* Record set:
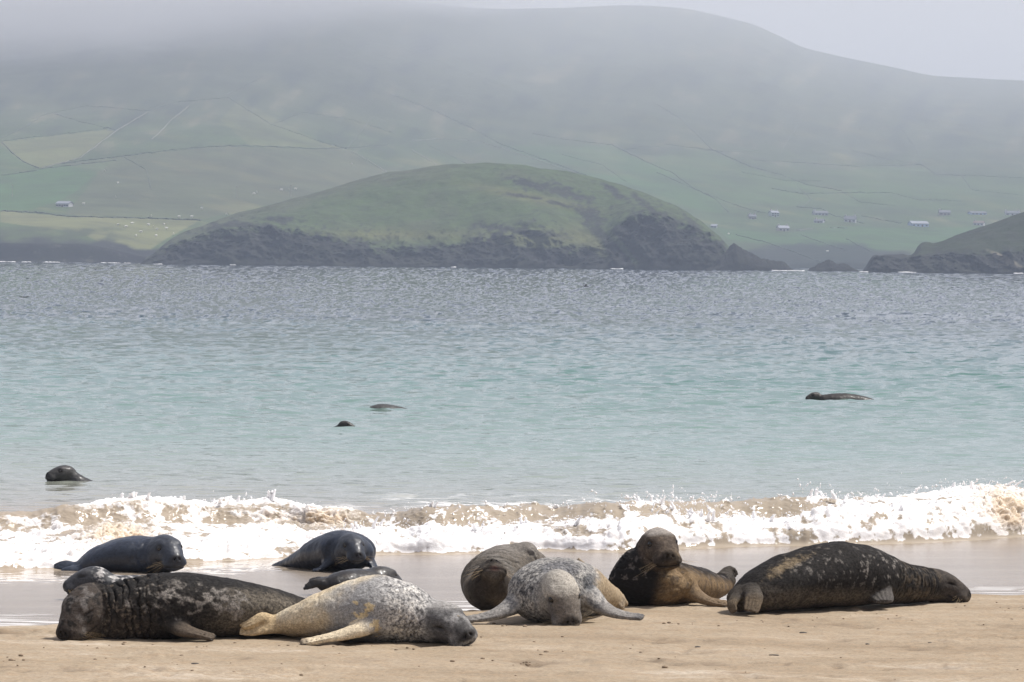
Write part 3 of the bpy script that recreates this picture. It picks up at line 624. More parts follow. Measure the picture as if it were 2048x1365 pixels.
def head_field(P, c, M, s, shut, mouth=1.0):
    q = ((P-c)@M.T)/s; f, r, u = q.T; ra = np.abs(r); qa = np.stack([f, ra, u], 1); I = np.eye(3)
    d = ell(qa, np.array([0, 0, 0.]), I, (.150, .118, .112))
    d = smin(d, ell(qa, np.array([.085, 0, -.014]), I, (.145, .102, .094)), .05)
    d = smin(d, rcone(qa, np.array([.06, .0, -.020]), np.array([.198, .0, -.044]), .100, .078), .045)
    d = smin(d, ell(qa, np.array([.203, .046, -.060]), I, (.062, .056, .050)), .025)                # whisker pads
    d = smin(d, ell(qa, np.array([.236, .0, -.024]), I, (.036, .046, .037)), .028)                    # nose pad
    d = smin(d, rcone(qa, np.array([.03, .0, -.075]), np.array([.185, .0, -.096]), .075, .036), .03)  # jaw
    d = smin(d, ell(qa, np.array([.066, .066, .060]), I, (.052, .030, .026)), .03)                   # brow
    # mouth line, nostrils, eye sockets
    um = -.083+.22*np.clip(.17-f, 0, .2); md = np.exp(-((u-um)/.0065)**2)*sstep(.07, .12, f)*(1-sstep(.275, .30, f)); d = d+.013*md*mouth
    d = -smin(-d, ell(qa, np.array([.266, .019, -.012]), head_frame((1, .2, .3), (0, -.5, 1)), (.020, .0075, .016)), .008)
    eM = head_frame((.55, .80, .22), (0, 0, 1))
    if shut: d = d+.014*np.exp(-((u-.032+.25*(f-.098)**2*10)/.008)**2-((f-.098)/.034)**2)*(ra > .03)
    else: d = -smin(-d, ell(qa, np.array([.105, .098, .036]), eM, (.017, .022, .017)), .014)
    ear = np.exp(-((f+.02)/.007)**2-((u-.02)/.008)**2)*(ra > .05); d = d+.008*ear
    d = d*s
    return d, q
COATS = {}
def seal_mat(name, rough, coat, bump, spec):
    m = NT(name); a = m.attr('coat').outputs['Color']; nz = m.noise(85, 3, 0.7).outputs[0]; nb = m.noise(26, 4, 0.6).outputs[0]
    c = m.mixc(m.ramp(nz, [(0.42, 0.0), (0.62, 0.7)]).outputs[0], a, m.mixc(0.5, a, (0.012, 0.011, 0.010)))
    c = m.mixc(m.ramp(m.noise(130, 2, 0.6).outputs[0], [(0.52, 0.0), (0.72, 0.35)]).outputs[0], c, m.mixc(1.0, a, (1.7, 1.65, 1.55), 'MULTIPLY'))
    c = m.mixc(1.0, c, m.ramp(m.noise(36, 5, 0.7, stretch=(1, 1, 1.5)).outputs[0], [(0.30, 0.62), (0.5, 1.0), (0.70, 1.35)]).outputs[0], 'MULTIPLY')
    sp = m.attr('speck').outputs['Fac']; sn = m.noise(42, 3, 0.6).outputs[0]
    c = m.mixc(m.math('MULTIPLY', m.ramp(sn, [(0.50, 0.0), (0.57, 0.8)]).outputs[0], sp), c, m.mixc(1.0, c, (.22, .22, .23), 'MULTIPLY'))
    c = m.mixc(m.math('MULTIPLY', m.ramp(sn, [(0.34, 0.7), (0.43, 0.0)]).outputs[0], sp), c, m.mixc(1.0, c, (1.5, 1.48, 1.42), 'MULTIPLY'))
    hb = m.math('ADD', m.math('MULTIPLY', nz, 0.35), nb)
    ro = m.ramp(nb, [(0.3, rough-.07), (0.7, rough+.08)]).outputs[0]
    m.pbr(Base_Color=c, Roughness=ro, Coat_Weight=coat, Coat_Roughness=0.16, Normal=m.bump(hb, bump, 0.011), Specular_IOR_Level=spec); return m.m
DRY, DAMP, WETM = seal_mat('seal_fur_dry', 0.70, 0.0, 0.8, .06), seal_mat('seal_fur_damp', 0.5, 0.05, 0.5, .2), seal_mat('seal_fur_wet', 0.42, 0.14, 0.3, .3)
EYE = NT('seal_eye'); EYE.pbr(Base_Color=(0.012, 0.009, 0.008), Roughness=0.06); EYE = EYE.m
WHI = NT('seal_whisker'); WHI.pbr(Base_Color=(0.45, 0.33, 0.18), Roughness=0.4); WHI = WHI.m
CLAW = NT('seal_claw'); CLAW.pbr(Base_Color=(0.05, 0.04, 0.035), Roughness=0.35); CLAW = CLAW.m
def uv_ball(c, r, n=10):
    a = np.linspace(0, 2*np.pi, n, endpoint=False); b = np.linspace(-1.45, 1.45, 7); A, B = np.meshgrid(a, b)
    V = np.stack([np.cos(B)*np.cos(A), np.cos(B)*np.sin(A), np.sin(B)], -1).reshape(-1, 3)*r+c; i = np.arange(7*n).reshape(7, n); j = np.roll(i, -1, 1)
    return V, np.stack([i[:-1].ravel(), j[:-1].ravel(), j[1:].ravel(), i[1:].ravel()], -1)
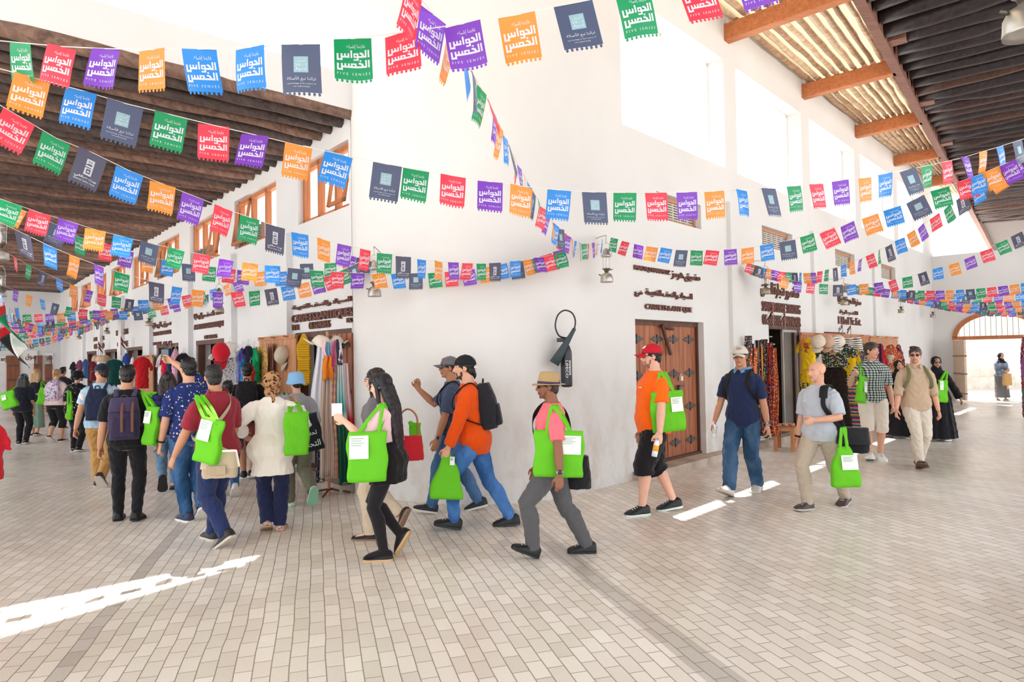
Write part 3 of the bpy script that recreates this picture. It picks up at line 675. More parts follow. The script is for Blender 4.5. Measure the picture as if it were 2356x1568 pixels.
    if top:
        m, slv, hem, lo = top[:4]; fl_ = top[4] if len(top) > 4 else 0.; nk = top[5] if len(top) > 5 else .842; X = MB(); torso(X, hem, nk, lo+.006, fl_, .025, .01, (.024 if abs(feet[0][0]-feet[1][0]) > .45 else .018) if hem < .56 else -.016)
        for i in (0, 1):
            s, e, w = sh[i], elb[i], wri[i]; pts = [s.lerp(e, .08), s.lerp(e, .35), s.lerp(e, .75), e, e.lerp(w, .35), e.lerp(w, .75), w]; ra = [x*H*gl+lo+a for x, a in zip((.029, .033, .03, .027, .027, .024, .02), (.0, .003, .005, .004, .002, .002, .0))]
            tot = (slv*3 if slv <= 1 else 3+(slv-1)*3); j = min(int(tot), 5); t = tot-j
            pts, ra = pts[:j+1]+[pts[j].lerp(pts[j+1], t)], ra[:j+1]+[(ra[j]+(ra[j+1]-ra[j])*t)+.002]
            inn = s.lerp(T(0, -.006, .785), .45); X.tube([inn, s-V((0, 0, .004*H))]+pts, [.024*H+lo*.5+.004, .024*H+lo*.6+.006]+ra, 14)
        solid(top[6] if len(top) > 6 else 'shirt', remesh(X, vox, 2, (.004, 24, H*11)), m, root)
    if shoes:
        for i in (0, 1):
            FM = foot[i][1]; X = MB(); X.smooth = True; rr = []; so = []
            for y, w, h in ((-.047, .012, .042), (-.043, .02, .05), (-.03, .027, .06), (-.005, .03, .066), (.02, .03, .054), (.045, .033, .042), (.07, .036, .034), (.092, .033, .027), (.106, .022, .021), (.111, .01, .015)):
                if not top or shoes == 'flat': pass
                hgt = h*(.62 if female else 1.0); q = [(w*1.02, .006), (w*1.05, .016), (w*.9, hgt*.7), (w*.55, hgt*.97), (0, hgt), (-w*.55, hgt*.97), (-w*.9, hgt*.7), (-w*1.05, .016), (-w*1.02, .006)]
                rr.append([FM @ V((a*H, y*H, max(b, .006)*H)) for a, b in q]); so.append((y, w))
            X.rings(rr); sc = shoes if not isinstance(shoes, str) else M('shoe '+shoes, shoes, .5, .4, var=.15, scale=60)
            so_ = X.build('shoe', sc, root)
            X = MB(); pl = [(w*1.08*H, y*H) for y, w in so]+[(-w*1.08*H, y*H) for y, w in reversed(so)]; X.prism(pl, -.002, .011*H, FM); X.build('sole', M('sole '+sole, sole, .7), so_)
            if not female:
                X = MB()
                for k in range(4): y = (.022+k*.014)*H; z = (.058-k*.0062)*H; X.tube([FM @ V((-.014*H, y, z-.004*H)), FM @ V((0, y+.004*H, z+.001*H)), FM @ V((.014*H, y, z-.004*H))], .0022*H, 5)
                X.build('lace', M('lace', '#cfcac4' if sole != '#1c1c1c' else '#3c3c3e', .8), so_)
    # ---- hair and headgear
    HW = lambda mb, name, m, it=1, d=None, v=None: solid(name, remesh(mb, v or vox*.9, it, d), m, root)
    hm = hairm(hairc) if hairc else None
    if hair in ('short', 'crop', 'nape'):
        X = MB(); X.ell((0, -.085, .665), (.355, .435, .375), 18, 12, None, HM); X.ell((0, -.24, .42), (.285, .22, .3), 14, 8, None, HM)
        if hair == 'short': X.ell((0, .1, .92), (.26, .24, .12), 14, 8, None, HM); X.ell((.1, .0, .98), (.22, .3, .09), 14, 8, None, HM)
        if hair == 'nape': X.tube([(0, -.36, .42), (0, -.46, .2), (0, -.44, .02)], [.12, .08, .03], 8, HM)
        HW(X, 'hair', hm, 2, (.0025, 90, 1))
    elif hair in ('long', 'wavy', 'plait'):
        X = MB(); X.ell((0, -.09, .665), (.37, .45, .385), 18, 12, None, HM); lg = extra[0] if extra and not isinstance(extra[0], tuple) else 1.5
        for s in (-1, 0, 1):
            X.tube([HM @ V((s*.16, -.22-.02*(s == 0), .75)), HM @ V((s*.26, -.28, .4)), HM @ V((s*.3, -.36, .0)), HM @ V((s*.3, -.46, -.4)), HM @ V((s*.24, -.44, -.4-lg*.5)), HM @ V((s*.12, -.42, -.4-lg))], [.2*hh, .25*hh, .24*hh, .23*hh, .2*hh, .07*hh], 12, None, ((1, 0, 0), .75), round_ends=True)
        for s in (-1, 1): X.tube([(s*.27, .06, .72), (s*.33, .04, .4), (s*.34, .02, .05), (s*.36, .0, -.35)], [.1, .1, .1, .05], 8, HM, round_ends=True)
        HW(X, 'hair', hm, 2, (.006 if hair == 'wavy' else .002, 45, 2))
    elif hair == 'tail':
        X = MB(); X.ell((0, -.09, .665), (.36, .44, .38), 18, 12, None, HM); X.ell((0, -.42, .85), (.14, .14, .14), 10, 8, None, HM); X.tube([(0, -.45, .85), (0, -.6, .6), (0, -.55, .25)], [.1, .1, .05], 8, HM, round_ends=True); HW(X, 'hair', hm, 1, (.004, 90, 1))
    for ex in extra:
        if not isinstance(ex, tuple): continue
        kind = ex[0]
        if kind in ('cap', 'capback'):
            Q = HM @ Matrix.Rotation(R(180 if kind == 'capback' else 0), 4, 'Z') @ Matrix.Translation((0, 0, .04)); X = MB(); X.smooth = True; c = -.05 if kind == 'cap' else .06; rr = []
            for j in range(9):
                a = j/8*math.pi/2; rr.append([V((.4*math.cos(a)*math.cos(2*math.pi*k/20), c+.475*math.cos(a)*math.sin(2*math.pi*k/20), .6+.43*math.sin(a)*.999)) for k in range(20)])
            X.rings(rr, True, Q); o = X.build('cap', ex[1], root)
            X = MB(); X.smooth = True
            X.sheet(lambda u, v: (.33*(2*u-1)*(1-.25*v*v), c+.36+(.38 if kind == 'cap' else .22)*v*(1-.45*(2*u-1)**2)+.08*(1-abs(2*u-1)), .60-.10*(2*u-1)**2-.09*v+.03*v*(1-(2*u-1)**2)), 10, 6, .025, Q); X.build('brim', ex[2], o)
            if len(ex) > 3: X = MB(); X.sheet(lambda u, v: (.12*(2*u-1), c+.475*math.cos(.5+.35*v)+.015-.05*(2*u-1)**2, .6+.43*math.sin(.5+.35*v)), 4, 3, .01, Q); X.build('badge', ex[3], o)
            X = MB(); X.ell((0, c, 1.03), (.03, .03, .02), 8, 5, None, Q); X.build('button', ex[1], o)
        elif kind == 'fedora':
            Q = HM @ Matrix.Translation((0, -.05, .58)) @ Matrix.Rotation(R(4), 4, 'X'); X = MB(); X.smooth = True
            prof = [(.42, 0), (.415, .1), (.4, .25), (.375, .42), (.34, .5), (.25, .5), (.12, .46), (.02, .45)]
            X.rings([[V((r*math.cos(2*math.pi*k/24)*.92, r*1.08*math.sin(2*math.pi*k/24), z*(1+.04*math.cos(4*math.pi*k/24)))) for k in range(24)] for r, z in prof], True, Q); o = X.build('hat', ex[1], root)
            X = MB(); X.smooth = True; X.rings([[V((r*math.cos(2*math.pi*k/24), r*1.1*math.sin(2*math.pi*k/24), z+(-.05*math.sin(2*math.pi*k/24) if r > .5 else 0)+.03*abs(math.cos(2*math.pi*k/24))*(r > .5))) for k in range(24)] for r, z in ((.4, .03), (.52, .0), (.62, .01), (.62, -.02), (.52, -.03), (.4, 0))], True, Q); X.build('brim', ex[1], o)
            X = MB(); X.smooth = True; X.rings([[V((r*.92*math.cos(2*math.pi*k/24), r*1.08*math.sin(2*math.pi*k/24), z)) for k in range(24)] for r, z in ((.43, .02), (.432, .09), (.425, .12), (.40, .12), (.40, .02))], True, Q); X.build('hat_band', ex[2], o)
        elif kind == 'bucket':
            Q = HM @ Matrix.Translation((0, -.05, .5)); X = MB(); X.smooth = True; rim = ex[2]
            X.rings([[V((r*math.cos(2*math.pi*k/24), r*1.1*math.sin(2*math.pi*k/24), z+.03*math.sin(6*math.pi*k/24)*(r > .5))) for k in range(24)] for r, z in ((.4, .1), (rim, -.12), (rim, -.09), (.45, .13), (.43, .35), (.36, .52), (.2, .57), (.03, .58))], True, Q); X.build('hat', ex[1], root)
        elif kind == 'hijab':
            X = MB(); X.ell((0, -.13, .6), (.42, .47, .47), 18, 12, None, HM); X.ell((0, -.08, .08), (.36, .36, .3), 16, 8, None, HM)
            if len(ex) < 3: X.rings([[T(p.x, p.y, p.z) for p in se((0, .0, z), a, b_, 24)] for z, a, b_ in ((.755, .1, .075), (.79, .11, .073), (.815, .09, .065), (.845, .055, .055), (.87, .05, .05))])
            if len(ex) > 2: X.tube([(0, -.5, .15), (.03, -.55, -.1), (0, -.56, -.5)], [.12, .1, .05], 8, HM, round_ends=True)
            HW(X, 'headscarf', ex[1], 2, (.005, 40, 3))
        elif kind == 'glasses':
            X = MB(); dk = ex[1]
            for s in (-1, 1):
                X.m = 0; X.tube([(s*.125+.1*math.cos(2*math.pi*k/12), .40-.03*abs(math.cos(2*math.pi*k/12)), .5+.07*math.sin(2*math.pi*k/12)) for k in range(13)], .012, 5, HM); X.tube([(s*.22, .37, .52), (s*.33, .2, .53), (s*.345, -.06, .5)], .013, 5, HM)
                if dk: X.m = 1; X.ell((s*.125, .385, .5), (.1, .022, .072), 12, 6, None, HM)
            X.m = 0; X.tube([(-.03, .43, .52), (.03, .43, .52)], .012, 5, HM)
            X.build('sunglasses' if dk else 'glasses', [M('spectacle_frame', ex[2] if len(ex) > 2 else '#1b1a1c', .3, .5), M('dark_lens', '#141316', .1, .6)], root)
        elif kind == 'collar':
            X = MB(); X.smooth = True
            for s in (-1, 1): X.sheet(lambda u, v: T(s*(.01+.04*u*(1-.15*v)+.012*v), .045-.085*u*u+.012*v*(1-u), .835+.022*u-.022*v+.004), 6, 3, .006 if s < 0 else -.006)
            X.build('collar', ex[1], root)
        elif kind == 'watch':
            i = ex[1]; w, e = wri[i], elb[i]; d = (w-e).normalized(); X = MB(); X.tube([w-d*.03, w-d*.012], .0215*H*gl, 14); ob = X.build('watch', ex[2], root)
            X = MB(); c = w-d*.021+(V(((-1, 1)[i], 0, 0))-d*d.x*(-1, 1)[i]).normalized()*.021*H; X.ell(c, (.012, .02, .02), 10, 6); X.build('watch_face', M('watch_face', '#2a2a2c', .2, .5), ob)
        elif kind == 'abaya':                          # loose robe from the shoulders to the ankles
            X = MB(); torso(X, .5, .845, .02, 0., .03, .015); am = max(abs(f[0].y) for f in foot); rr = []; my = (foot[0][0].y+foot[1][0].y)/2
            for j in range(12):
                t = j/11; z = .62+(.035-.62)*t; _, hw, hd, yo = rowat(rows, max(z, .53)); sp = max(0, .55-z)
                rr.append([T(0, 0, .5)+V((p.x*H, p.y*H+my*sp*1.5, (z-.5)*H)) for p in [V((q.x*(1+.06*math.sin(k*1.9)), q.y*(1+.07*math.sin(k*2.3+1)), 0)) for k, q in enumerate(se((0, yo, 0), hw+.026+.07*t, hd+.045+.05*t+am*.9*sp/H, 32))]])
            X.rings(rr)
            for i in (0, 1):
                s, e, w = sh[i], elb[i], wri[i]; X.tube([s.lerp(T(0, 0, .8), .45), s, s.lerp(e, .5), e, e.lerp(w, .6), w], [.04*H, .04*H, .04*H, .04*H, .042*H, .045*H], 14)
            solid('abaya', remesh(X, vox, 2, (.005, 20, 2)), ex[1], root)
        elif kind == 'cuff':                           # rolled sleeve ends or other rings round a limb: (kind, arm index, from, to, extra radius, material)
            _, i, a, b, r, m = ex; e, w = elb[i], wri[i]; X = MB(); X.smooth = True; X.tube([e.lerp(w, a), e.lerp(w, b)], .027*H*gl+r, 14); X.build('rolled_cuff', m, root)
        elif kind == 'print':                          # mark on the chest or back: (kind, material, x, z, w, h, text, side)
            _, m, x, z, w, h, s, sdv = ex; X = MB(); _, hw, hd, yo = rowat(rows, z); yy = yo+sdv*(hd+.02)
            Q = P['TM'].copy(); Q = TM @ Matrix.Translation((x*H, yy*H, z*H)) @ Matrix.Rotation(R(180 if sdv > 0 else 0), 4, 'Z') @ TXT
            put_text(X, s, 0, 0, w, h, .004, .0, Q); X.build('chest_print', m, root)
    return P
def hand(B, w, d, sd, H, curl, P, i):
    fd = d.normalized(); inw = V((-sd, 0, 0)); inw = (inw-fd*inw.dot(fd)); inw = inw.normalized() if inw.length > .1 else V((0, -1, 0)); th = (fd.cross(inw)*sd); 
    # inw: the way the palm looks, th: the way the thumb points (forward for a hanging hand)
    if th.y < 0 and abs(fd.z) > .4: th = -th
    k = H/1.75; pc = w+fd*.048*k
    B.tube([w-fd*.01*k, w+fd*.02*k, w+fd*.055*k, w+fd*.088*k], [.024*k, .034*k, .041*k, .039*k], 12, None, (th, .42), round_ends=True)
    for j, (off, ln, r) in enumerate(((.03, .074, .0092), (.010, .082, .0096), (-.011, .077, .0092), (-.030, .060, .0082))):
        p = w+fd*(.083-.006*abs(j-1))*k+th*off*k; dirn = (fd+th*off*1.6).normalized(); pts = [p-fd*.012*k, p]; a = 0
        for seg in (.42, .32, .26):
            a += R(curl*(1.0+.15*j)); pts.append(pts[-1]+(dirn*math.cos(a)+inw*math.sin(a))*ln*seg*k)
        B.tube(pts, [r*k*x for x in (1.05, 1.05, 1., .92, .75)], 8, round_ends=True)
    p = w+fd*.025*k+th*.026*k+inw*.006*k; q = p+(fd*.6+th*.75+inw*.25).normalized()*.036*k; q2 = q+(fd*.95+th*.2+inw*.45).normalized()*.03*k; q3 = q2+(fd*.9+inw*.5-th*.1).normalized()*.022*k
    B.tube([p-fd*.012*k, p, q, q2, q3], [x*k for x in (.014, .0145, .0118, .0105, .008)], 8, round_ends=True)
    P.setdefault('palm', {})[i] = P['M'] @ (w+fd*.07*k+inw*.02*k); P.setdefault('tip', {})[i] = P['M'] @ (w+fd*.14*k)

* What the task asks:
Say how many lines in the records hold the string "were", and say nothing else.

* Exercise output:
2